— begin Dataset content —

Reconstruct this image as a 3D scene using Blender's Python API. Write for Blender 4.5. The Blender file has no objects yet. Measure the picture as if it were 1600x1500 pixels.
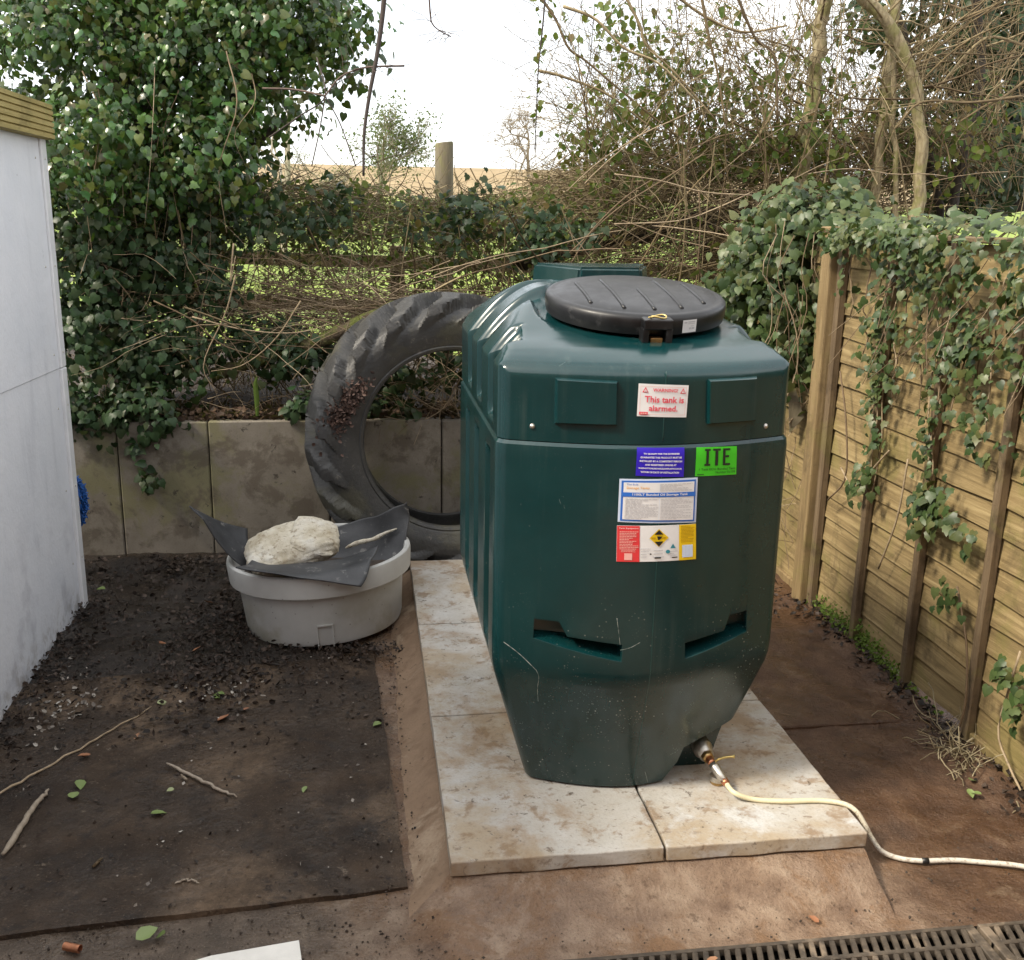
import bpy, bmesh, math, random
import numpy as np
from mathutils import Matrix, Vector

rng = np.random.default_rng(7)
random.seed(7)
SC = bpy.context.scene
COL = SC.collection
R = math.radians

# ------------------------------------------------------------------ camera
FPX, PITCH, YAW, ROLL, CAMH = 1600.0, R(14.5), R(8.3), R(1.0), 1.85
_f = np.array([math.sin(YAW)*math.cos(PITCH), math.cos(YAW)*math.cos(PITCH), -math.sin(PITCH)])
_r0 = np.array([math.cos(YAW), -math.sin(YAW), 0.0])
_u0 = np.cross(_r0, _f)
_r = _r0*math.cos(ROLL)+_u0*math.sin(ROLL)
_u = -_r0*math.sin(ROLL)+_u0*math.cos(ROLL)
CAM = np.array([0.0, 0.0, CAMH])

def ray(x, y): return _f+_r*(x-800)/FPX-_u*(y-750)/FPX
def at(x, y, Y):
    d = ray(x, y); return CAM+d*(Y/d[1])
def atz(x, y, z=0.0):
    d = ray(x, y); return CAM+d*((z-CAMH)/d[2])
def atx(x, y, X):
    d = ray(x, y); return CAM+d*(X/d[0])
def pxm(Y): return FPX/(Y*1.03)
def proj(P):
    d = np.asarray(P)-CAM; zz = d@_f
    return 800+FPX*(d@_r)/zz, 750-FPX*(d@_u)/zz, zz

cd = bpy.data.cameras.new('camera'); cam = bpy.data.objects.new('camera', cd); COL.objects.link(cam)
cam.matrix_world = Matrix(((_r[0], _u[0], -_f[0], 0), (_r[1], _u[1], -_f[1], 0), (_r[2], _u[2], -_f[2], CAMH), (0, 0, 0, 1)))
cd.sensor_fit = 'HORIZONTAL'; cd.sensor_width = 36; cd.lens = 36; cd.clip_start = 0.05; cd.clip_end = 3000
SC.camera = cam

# ------------------------------------------------------------------ sky, sun, exposure
SUN_EL, SUN_AZ = R(46), math.atan2(-0.93, -0.30)        # azimuth of the sun seen from the scene (x, y) = (sin, cos)
W = bpy.data.worlds.new('World'); SC.world = W; W.use_nodes = True
wn = W.node_tree; wn.nodes.clear()
wo = wn.nodes.new('ShaderNodeOutputWorld'); bg = wn.nodes.new('ShaderNodeBackground')
sky = wn.nodes.new('ShaderNodeTexSky'); sky.sky_type = 'NISHITA'; sky.sun_disc = False
sky.sun_elevation = SUN_EL; sky.sun_rotation = SUN_AZ; sky.dust_density = 2.0
tc = wn.nodes.new('ShaderNodeTexCoord'); nz = wn.nodes.new('ShaderNodeTexNoise')
nz.inputs['Scale'].default_value = 2.2; nz.inputs['Detail'].default_value = 6
wn.links.new(tc.outputs['Generated'], nz.inputs['Vector'])
rp = wn.nodes.new('ShaderNodeMapRange'); rp.inputs['From Min'].default_value = .38; rp.inputs['From Max'].default_value = .62
rp.inputs['To Min'].default_value = .55; rp.inputs['To Max'].default_value = .98
wn.links.new(nz.outputs[0], rp.inputs['Value'])
mx = wn.nodes.new('ShaderNodeMix'); mx.data_type = 'RGBA'
wn.links.new(rp.outputs[0], mx.inputs[0]); wn.links.new(sky.outputs[0], mx.inputs[6])
mx.inputs[7].default_value = (8.8, 8.75, 8.7, 1)
wn.links.new(mx.outputs[2], bg.inputs['Color']); bg.inputs['Strength'].default_value = 0.08
wn.links.new(bg.outputs[0], wo.inputs['Surface'])

sl = bpy.data.lights.new('sun', 'SUN'); sl.energy = 1.5; sl.angle = R(10); sl.color = (1, .90, .74)
so = bpy.data.objects.new('sun', sl); COL.objects.link(so)
_sd = Vector((math.sin(SUN_AZ)*math.cos(SUN_EL), math.cos(SUN_AZ)*math.cos(SUN_EL), math.sin(SUN_EL)))
so.rotation_euler = _sd.to_track_quat('Z', 'Y').to_euler(); so.location = (-6, -3, 9)

VS = SC.view_settings
VS.view_transform = 'Standard'; VS.look = 'None'; VS.gamma = 1; VS.use_curve_mapping = False
VS.exposure = 1.66
SC.cycles.use_denoising = True
SC.cycles.max_bounces = 6; SC.cycles.diffuse_bounces = 3; SC.cycles.glossy_bounces = 3
SC.cycles.transmission_bounces = 3; SC.cycles.transparent_max_bounces = 4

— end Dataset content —

§ **What the exercise asks**
Write out each line of the listing above, exactly, from its first line to the line holding "R = math.radians", inclusive. Skip the pictures.

§ **Reply to the task**
Reconstruct this image as a 3D scene using Blender's Python API. Write for Blender 4.5. The Blender file has no objects yet. Measure the picture as if it were 1600x1500 pixels.
import bpy, bmesh, math, random
import numpy as np
from mathutils import Matrix, Vector

rng = np.random.default_rng(7)
random.seed(7)
SC = bpy.context.scene
COL = SC.collection
R = math.radians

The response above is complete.